Muitos grandes artistas e escritores que foram marxistas sugerem que a
produção de cultura em uma sociedade como essa poderia alimentar uma
tremenda individualidade e oferecer formas de expressão superiores.
Estes artistas e escritores pensavam o comunismo como “uma associação em
que o livre desenvolvimento de cada um é a condição para o livre desenvolvimento de todos”, mas você pode querer considerá-lo como uma instância real do acesso universal à vida, à liberdade e à busca da felicidade.


Você nem vai ligar para os pacotes vermelhos com letras amarelas!


7. O capitalismo promove a individualidade.


Em vez de permitir a todas as pessoas seguir seu espírito
empreendedor em busca de desafios que os realizem, o capitalismo aplaude
o pequeno número de empresários que conquistam largas fatias dos
mercados de massa. Isto requer produzir coisas em escala, o que induz a
uma dupla uniformização da sociedade: toneladas e toneladas de pessoas
que compram os mesmos produtos e toneladas e toneladas de pessoas que
fazem o mesmo trabalho. Uma individualidade que viceja dentro deste
sistema é muitas vezes extremamente superficial.

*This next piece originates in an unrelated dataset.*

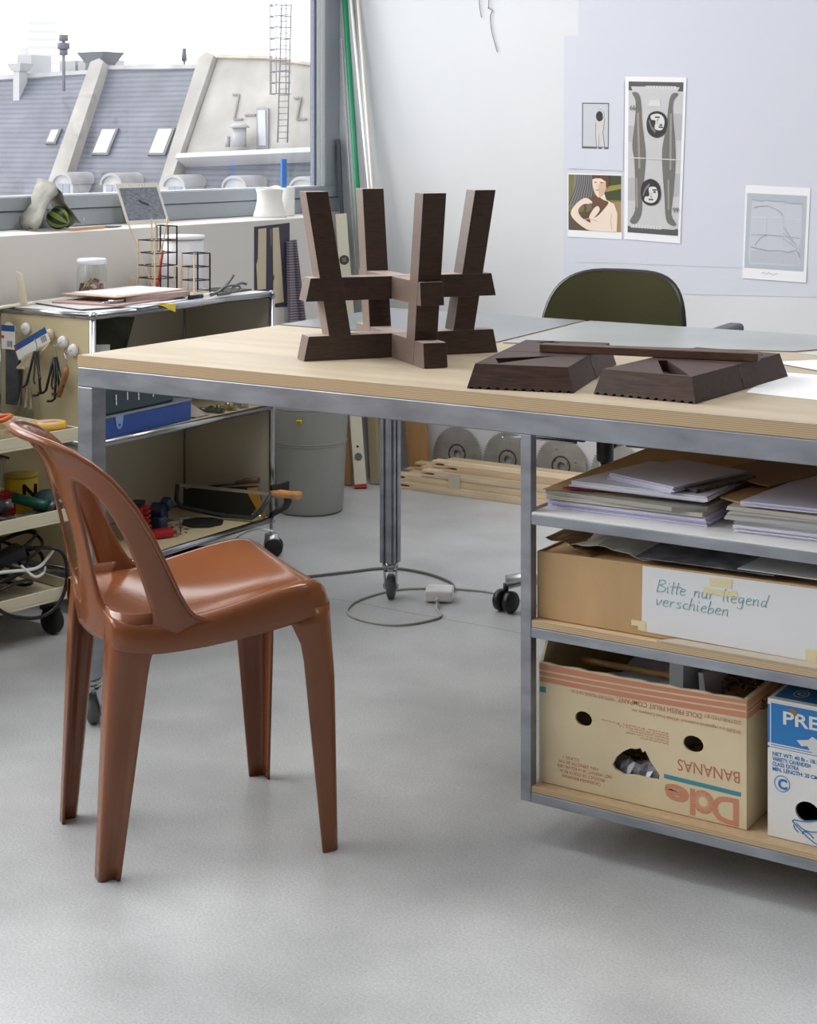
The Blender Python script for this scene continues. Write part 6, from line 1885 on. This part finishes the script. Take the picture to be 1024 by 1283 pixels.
def crumple(name, xa, xb, ya, yb, zf, m, label, amp=.006, n=12, seed=1, cat='paper'):
    r = random.Random(seed)
    ph = [r.uniform(0, 6.28) for _ in range(4)]
    b = MB(); rows = []
    for i in range(n + 1):
        row = []
        for j in range(n + 1):
            x, y = xa + (xb - xa) * i / n, ya + (yb - ya) * j / n
            z = zf(i / n, j / n) + amp * (math.sin(i * .9 + ph[0]) * math.cos(j * .8 + ph[1]) + .5 * math.sin(i * 1.7 + j * 1.1 + ph[2]))
            row.append(V((x + amp * .5 * math.sin(j + ph[3]), y + amp * .4 * math.cos(i + ph[2]), z)))
        rows.append(row)
    b.grid(rows, smooth=False)
    return tag(b.build(name, m, solid=.0006), label, cat)
zt = lambda u, v: Z2 + .116 + .010 * u
crumple('kraft_wrap', -1.326, -1.24, 2.480, 2.74, lambda u, v: Z2 + .117 + .020 * (1 - u), mat('dark_kraft', (140, 104, 68), .7), 'folded brown wrapping paper at the left end of the carton top', .003, 8, 3)
crumple('crumpled_paper', -1.300, -1.13, 2.482, 2.78, lambda u, v: Z2 + .1225 + .026 * math.sin(math.pi * min(1, u * 1.2)) * (.4 + .6 * v), mat('offwhite_wrapping', (206, 202, 190), .7), 'crumpled off white wrapping paper on top of the flat carton', .004, 12, 5)
b = MB(); b.hexa([V(p) for p in ((-1.16, 2.478, Z2 + .124), (-.92, 2.474, Z2 + .128), (-.90, 2.78, Z2 + .140), (-1.14, 2.78, Z2 + .146), (-1.16, 2.478, Z2 + .1255), (-.92, 2.474, Z2 + .1295), (-.90, 2.78, Z2 + .1415), (-1.14, 2.78, Z2 + .1475))])
tag(b.build('printed_sheet', mat('dark_printed_sheet', (76, 78, 84), .5, var=.35, scale=26, rgb2=(128, 128, 136))), 'dark grey printed sheet lying on the carton beside the crumpled paper', 'paper')
b = MB(); b.hexa([V(p) for p in ((-.98, 2.473, Z2 + .131), (-.56, 2.473, Z2 + .134), (-.56, 2.80, Z2 + .146), (-.94, 2.80, Z2 + .144), (-.98, 2.473, Z2 + .1325), (-.56, 2.473, Z2 + .1365), (-.56, 2.80, Z2 + .1485), (-.94, 2.80, Z2 + .1455))])
tag(b.build('white_sheet', PAPERG), 'pale sheet lying on the right part of the flat carton', 'paper')

# ---------------------------------------------------------------- banana carton
Z3 = .0992
bx_ = thing('banana_carton', 'worn tan fruit carton with red print standing upside down on the bottom shelf', 'box', (-1.15, 2.65, Z3))
X0, X1, YF, YB, HT = -1.338, -.967, 2.478, 2.86, .203
FX = lambda x: x - X0
FZ = lambda z: z - Z3
mouth = [(-1.200, .156), (-1.193, .170), (-1.180, .182), (-1.168, .189), (-1.158, .1895), (-1.150, .193), (-1.146, .1865), (-1.141, .190), (-1.133, .176), (-1.124, .165), (-1.116, .156), (-1.117, .147), (-1.135, .146), (-1.158, .146), (-1.180, .143), (-1.196, .149)]
hole_l = [(-1.2540 + .0155 * math.cos(a) * (1 if k % 2 else 1.03), .2210 + .0125 * math.sin(a)) for k, a in enumerate([i * .349 for i in range(18)])]
hole_r = [(-1.0570 + .0175 * math.cos(a), .2175 + .0135 * math.sin(a)) for a in [i * .349 for i in range(18)]]
fr = ((X0, YF, Z3), (1, 0, 0), (0, 0, 1))
top = [(FX(X1) * k / 20, HT + .0012 * math.sin(k * 2.1) + .003 * k / 20) for k in range(20, -1, -1)]
b = MB()
b.prism([(0, .0005), (X1 - X0, .0005)] + top, fr, .005, 0, holes=[[(FX(x), FZ(z)) for x, z in h_] for h_ in (mouth, hole_l, hole_r)])
RED_ = mat('faded_red_print', (204, 138, 108), .7); TEAL = mat('teal_print', (62, 142, 156), .7); TXT = mat('brick_red_print', (190, 116, 92), .7)
def strip(xa, xb, za0, za1, zb0, zb1, mi, eps=.0003):
    n = 12
    for k in range(n):
        t0, t1 = k / n, (k + 1) / n
        sag = lambda t: -.002 * math.sin(math.pi * t)
        p = [(xa + (xb - xa) * t0, za0 + (zb0 - za0) * t0 + sag(t0)), (xa + (xb - xa) * t1, za0 + (zb0 - za0) * t1 + sag(t1)), (xa + (xb - xa) * t1, za1 + (zb1 - za1) * t1 + sag(t1)), (xa + (xb - xa) * t0, za1 + (zb1 - za1) * t0 + sag(t0))]
        b.face([(x, YF - eps, z) for x, z in p], mi)
strip(-1.3375, -.9675, .290, .3005, .2985, .3040, 1); strip(-1.3375, -.9675, .2805, .2870, .2880, .2955, 1); strip(-1.3375, -.9675, .2700, .2780, .2760, .2855, 1)
b.face([(x, YF - .0003, z) for x, z in ((-1.3370, .252), (-1.325, .252), (-1.325, .2615), (-1.3370, .2615))], 2)
UD = lambda x, z: ((x, YF, z), (-1, 0, 0), (0, 0, -1))
b.text('DISTRIBUTED BY', UD(-.976, .2700), .0085, 3, wid=.062); b.text('DOLE FRESH FRUIT COMPANY,', UD(-1.042, .2690), .0115, 3, bold=.0001, wid=.150); b.text('WESTLAKE VILLAGE, CA 91361', UD(-1.197, .2665), .0078, 3, wid=.080)
b.text('DOLE\u00ae is a registered trademark of Dole Food Company, Inc.', UD(-.976, .2545), .0075, 3, wid=.190)
for k in range(5):
    b.text(('Dole, un nom de marque', 'Productos de la mejor calidad', 'Empaque para fruta fresca', 'Producto de Costa Rica S.A.', 'Dole Fresh Fruit')[k], UD(-1.100, .2105 + .0042 * k), .0042, 3, wid=(.05, .075, .07, .09, .12)[k])
for k, q in enumerate(('CAVENDISH BANANAS', 'PRODUCT OF COSTA RICA', 'NET WEIGHT 18.14 KG (40 LBS)', 'MIN. LENGTH 20 CM', 'CLASS 1')):
    b.text(q, UD((-1.222, -1.214, -1.202, -1.226, -1.262)[k], .1205 + .0080 * k), .0074, 3, wid=(.072, .083, .100, .074, .030)[k])
b.text('BANANAS', UD(-.9765, .1885), .0265, 3, wid=.106)
b.face([(x, YF - .0003, z) for x, z in ((-1.108, .1525), (-.976, .1500), (-.976, .1570), (-1.108, .1595))], 2)
b.text('D', UD(-.976, .1440), .0600, 1, bold=.0012, wid=.046); b.text('l', UD(-1.052, .1440), .058, 1, bold=.0016); b.text('e', UD(-1.064, .1440), .050, 1, bold=.0018, wid=.042)
cxs, czs = -1.040, .1285
b.face([(cxs + .0185 * math.cos(a), YF - .0006, czs + .0185 * math.sin(a)) for a in [k * 6.2832 / 28 for k in range(28)]][::-1], 1)
b.face([(cxs + .0075 * math.cos(a), YF - .0008, czs + .0075 * math.sin(a)) for a in [k * 6.2832 / 18 for k in range(18)]][::-1], 4)
for k in range(24):
    a = k * 6.2832 / 24
    l = .022 if k % 2 else .017
    d = V((math.cos(a), 0, math.sin(a))); pz = V((-math.sin(a), 0, math.cos(a))) * .0006
    c_ = V((cxs, YF - .0008, czs))
    b.face([c_ + d * .007 + pz, c_ + d * .007 - pz, c_ + d * l], 4)
b.build('front_panel', [CARD, RED_, TEAL, TXT, mat('card_reveal', (226, 206, 166), .7)], bx_, normals=False)
# side, back and bottom walls, left flap standing up, contents
b = MB()
b.prism([(0, .0005), (YB - YF - .0055, .0005), (YB - YF - .0055, HT + .055), (.13, HT + .060), (.06, HT + .052), (.02, HT + .035), (.004, HT + .010), (0, HT)], ((X0 + .005, YF + .0052, Z3), (0, 1, 0), (0, 0, 1)), .005)
b.build('side_panel', CARD, bx_, normals=False)
b = MB()
b.prism([(0, .0005), (YB - YF - .0055, .0005), (YB - YF - .0055, HT + .01), (0, HT + .004)], ((X1, YF + .0052, Z3), (0, 1, 0), (0, 0, 1)), .005, 0)
for q in ((.1925, .2030), (.1850, .1905), (.1740, .1830)):
    b.face([(X1 + .0003, YF + .0055, Z3 + q[0]), (X1 + .0003, YB - .002, Z3 + q[0] + .004), (X1 + .0003, YB - .002, Z3 + q[1] + .004), (X1 + .0003, YF + .0055, Z3 + q[1])], 1)
b.tube([(X1 + .0006, 2.66 + .075 * math.cos(a), Z3 + .10 + .055 * math.sin(a)) for a in [1.9 + k * .16 for k in range(16)]], .0007, 4, 2)
b.build('side_panel', [CARD, RED_, TXT], bx_, normals=False)
b = MB(); b.box(X0 + .006, X1 - .006, YB - .0055, YB - .0005, Z3 + .0005, Z3 + HT + .04); b.build('back_panel', CARD, bx_)
b = MB(); b.box(X0 + .006, X1 - .006, YF + .006, YB - .006, Z3 + .0005, Z3 + .005); b.build('bottom_panel', CARD, bx_)
BAM = mat('bamboo', (170, 134, 76), .45, var=.15, scale=30)
def bamboo(p, q, r, label):
    p, q = V(p), V(q)
    pts, rad = [], []
    for k in range(25):
        pts.append(p + (q - p) * k / 24)
        rad.append(r * (1.22 if k % 6 == 3 else 1.0))
    b = MB(); b.tube(pts, r, 10, radii=rad)
    tag(b.build('bamboo_cane', BAM), label, 'cane', 'bamboo canes in the fruit carton')
bamboo((-1.30, 2.56, Z3 + .192), (-1.095, 2.525, Z3 + .206), .0055, 'bamboo cane lying just inside the front edge of the fruit carton')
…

Você já viu os condomínios que se constroem no país? Viu os cubículos
cinza, banhados em luz fluorescente, em prédios de escritório tão
semelhantes entre si que deixam a gente desorientado? Já viram as
lojinhas e as áreas de serviço e os seriados da TV? A possibilidade de
adquirir produtos de firmas capitalistas concorrentes não produziu uma
sociedade interessante e variada.


Em realidade, a maior parte da arte aparecida sob o capitalismo veio
de gente que foi oprimida e marginalizada (exemplos: blues, jazz, rock
& roll e hip-hop). E então, graças ao capitalismo, é homogeneizada,
comercializada e explorada em todo o seu valor por “empreendedores”
sentados no topo da pilha, acariciando a pança e admirando a si mesmos
por fazer todos abaixo deles acreditarem que somos livres.